Write this down. The Tent of Meeting described in Exodus 33 is diametrically, completely, utterly opposed to the Priestly Tablernacle; no sacrifices are performed in it, nor do any priests regulate behavior in it. In fact, Joshua, not a priest himself, seems to reside in it permanently. Exodus 33:11 says Joshua was like a child you can’t get off the couch to do something. It reads: “Joshua, the son of Nun, would not stir out of the Tent.” Ever tried to stir a child?
There is a vast divide separating these two paradigms of the Tent of Meeting.
Debates, I’m telling you, there are debates in the Bible right and left.
So------so maybe I should not be so dead sure that God requires a 20 minute sermon. And maybe you---maybe you should not be so sure God favors a 15 minute sermon.
Here’s a John Wesley quote, Wesley being the founder o the Methodist Church. Wesley says, “When I was young, I was sure of everything; in a few years, having been mistaken a thousand times, I was not half so sure of most things as I was before; at present, I am hardly sure of anything but what God has revealed to me.”
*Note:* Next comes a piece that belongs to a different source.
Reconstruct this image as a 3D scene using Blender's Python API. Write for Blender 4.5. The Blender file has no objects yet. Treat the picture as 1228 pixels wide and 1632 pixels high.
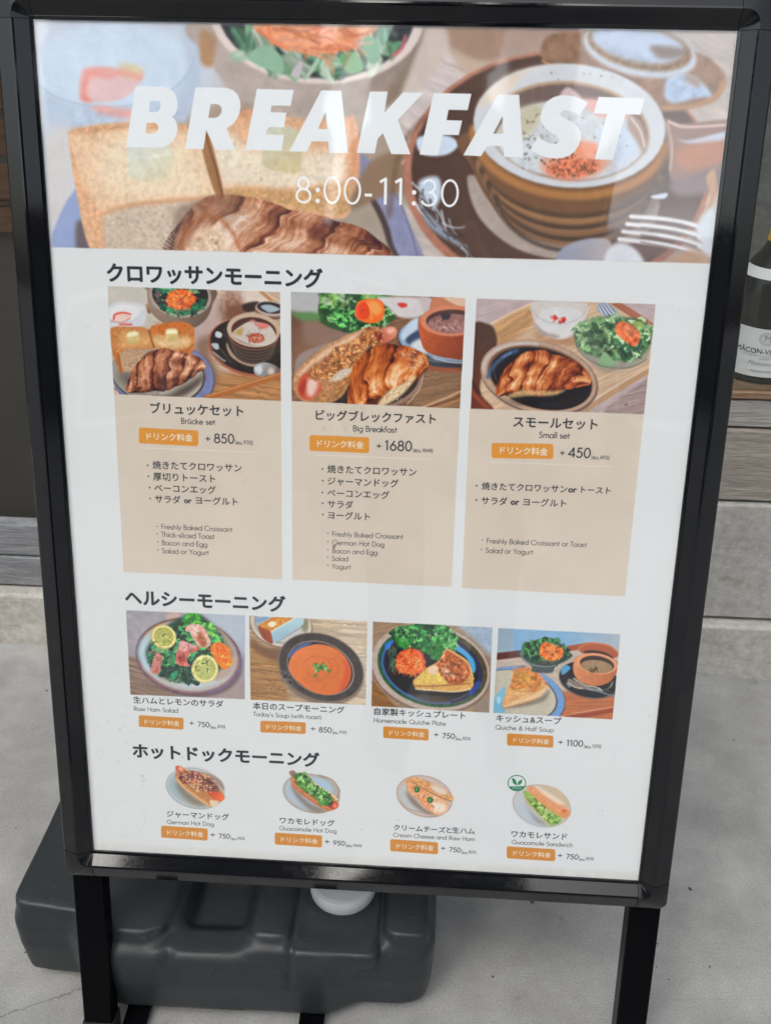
# A black snap-frame A-board with a cafe breakfast menu, standing on a concrete pavement in front of a shop.
import bpy, bmesh, math, random
from mathutils import Vector, Matrix
R = math.radians
sc = bpy.context.scene
col = sc.collection
# ------------------------------------------------------------------ camera, sky, sun, exposure
cam = bpy.data.cameras.new('camera'); cam_ob = bpy.data.objects.new('camera', cam); col.objects.link(cam_ob); sc.camera = cam_ob
cam.sensor_fit = 'VERTICAL'; cam.sensor_height = 24; cam.lens = 1577.38/1632*24; cam.clip_start = .01; cam.clip_end = 400
cam_ob.matrix_world = Matrix(((0.99810480, -0.03963637, 0.04707202, 0.35150964), (0.06038863, 0.48379039, -0.87309797, -0.74172026), (0.01183344, 0.87428589, 0.48526710, 1.12552767), (0.00000000, 0.00000000, 0.00000000, 1.00000000)))
SUN_EL, SUN_AZ = 52, 200
world = bpy.data.worlds.new('World'); sc.world = world; world.use_nodes = True
wn = world.node_tree.nodes; wl = world.node_tree.links
bg = wn['Background']; sky = wn.new('ShaderNodeTexSky'); sky.sky_type = 'NISHITA'; sky.sun_disc = False
sky.sun_elevation = R(SUN_EL); sky.sun_rotation = R(SUN_AZ); sky.air_density = 1.0; sky.dust_density = 4.0; sky.ozone_density = 1.0
hs = wn.new('ShaderNodeHueSaturation'); hs.inputs['Saturation'].default_value = .48
tn = wn.new('ShaderNodeMix'); tn.data_type = 'RGBA'; tn.blend_type = 'MULTIPLY'; tn.inputs[0].default_value = 1; tn.inputs[7].default_value = (.985, 1.008, .985, 1)
wl.new(sky.outputs[0], hs.inputs['Color']); wl.new(hs.outputs[0], tn.inputs[6]); wl.new(tn.outputs[2], bg.inputs['Color']); bg.inputs['Strength'].default_value = .14
sl = bpy.data.lights.new('sun', 'SUN'); sl.energy = .5; sl.angle = R(40); sl.color = (1, .98, .92)
so = bpy.data.objects.new('sun', sl); col.objects.link(so)
az = R(SUN_AZ); d = Vector((math.sin(az)*math.cos(R(SUN_EL)), math.cos(az)*math.cos(R(SUN_EL)), math.sin(R(SUN_EL))))
so.rotation_euler = d.to_track_quat('Z', 'Y').to_euler(); so.location = d*20
sc.view_settings.view_transform = 'Standard'; sc.view_settings.look = 'None'; sc.view_settings.gamma = 1; sc.view_settings.exposure = .84
sc.cycles.max_bounces = 10; sc.cycles.transparent_max_bounces = 16
# ------------------------------------------------------------------ painter for the printed sheet
import numpy as np
BW, BH = .584, .818                       # visible sheet, metres
TW = 1640; PPM = TW / BW; TH = int(round(BH * PPM))
def _homog(src, dst):
    A = []
    for (x, y), (u, v) in zip(src, dst):
        A.append([x, y, 1, 0, 0, 0, -u*x, -u*y, -u]); A.append([0, 0, 0, x, y, 1, -v*x, -v*y, -v])
    return np.linalg.svd(np.array(A, float))[2][-1].reshape(3, 3)
# survey of the sheet's four corners as read off the photograph -> position on the sheet
_S = _homog([(54, 31), (1174, 49.5), (1016, 1403), (150, 1354)], [(0, 0), (TW, 0), (TW, TH), (0, TH)])
def sheet(pts):
    p = np.asarray(pts, float).reshape(-1, 2)
    q = np.c_[p, np.ones(len(p))] @ _S.T
    return q[:, :2] / q[:, 2:3]
rng = np.random.RandomState(7)
CV = np.zeros((TH, TW, 3), np.float32)
_LAT = rng.rand(256, 256).astype(np.float32)
def vnoise(X, Y, seed=0):
    X = X + seed*17.31; Y = Y + seed*9.77
    xi = np.floor(X).astype(int); yi = np.floor(Y).astype(int)
    fx = X - xi; fy = Y - yi; fx = fx*fx*(3-2*fx); fy = fy*fy*(3-2*fy)
    a = _LAT[yi & 255, xi & 255]; b = _LAT[yi & 255, (xi+1) & 255]
    c = _LAT[(yi+1) & 255, xi & 255]; d = _LAT[(yi+1) & 255, (xi+1) & 255]
    return (a*(1-fx)+b*fx)*(1-fy)+(c*(1-fx)+d*fx)*fy - .5
def fbm(X, Y, seed=0, o=3):
    s = 0; a = 1.
    for k in range(o):
        s = s + a*vnoise(X*2**k, Y*2**k, seed+k*3); a *= .55
    return s
def cover(polys, x0, y0, w, h, S=3):
    """anti-aliased non-zero winding coverage of closed polygons on a pixel window"""
    A = []; B = []
    for p in polys:
        A.append(p); B.append(np.roll(p, -1, 0))
    A = (np.vstack(A) - (x0, y0))*S; B = (np.vstack(B) - (x0, y0))*S
    sg = np.where(B[:, 1] > A[:, 1], 1, -1)
    lo = np.where(sg[:, None] > 0, A, B); hi = np.where(sg[:, None] > 0, B, A)
    r0 = np.clip(np.ceil(lo[:, 1]-.5), 0, h*S).astype(int); r1 = np.clip(np.ceil(hi[:, 1]-.5), 0, h*S).astype(int)
    n = np.maximum(r1-r0, 0); k = n > 0
    lo, hi, sg, r0, n = lo[k], hi[k], sg[k], r0[k], n[k]
    if len(n) == 0: return np.zeros((h, w), np.float32)
    idx = np.repeat(np.arange(len(n)), n)
    row = np.arange(n.sum()) - np.repeat(np.cumsum(n)-n, n) + r0[idx]
    t = (row+.5-lo[idx, 1])/(hi[idx, 1]-lo[idx, 1])
    x = lo[idx, 0]+t*(hi[idx, 0]-lo[idx, 0])
    c = np.clip(np.ceil(x-.5), 0, w*S).astype(int)
    W = np.bincount(row*(w*S+1)+c, weights=sg[idx], minlength=h*S*(w*S+1)).reshape(h*S, w*S+1)
    m = (np.abs(np.cumsum(W, 1)[:, :-1]) > .5)
    return m.reshape(h, S, w, S).mean((1, 3)).astype(np.float32)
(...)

Scottish novelist and poet Muriel Spark, was honored at a Royal Society of Literature function celebrating her autobiography. John Mortimer asked her, "I wonder what you think about God?" To which Spark replied in the most humble of terms: "I think God exists infinitely mysteriously. I don't know a thing." (As quoted in Times Literary Supplement, 24 July 1992, 15.)
What I saying is this: The Bible may not teach us everything we think it teaches us.
And I’m saying: surprisingly, maybe one of the few clear teachings of the Bible is that religious intolerance needs to be avoided at all costs. For the Bible if we read it carefully is a Bible that has many different voices and those voices are in engaged in debates.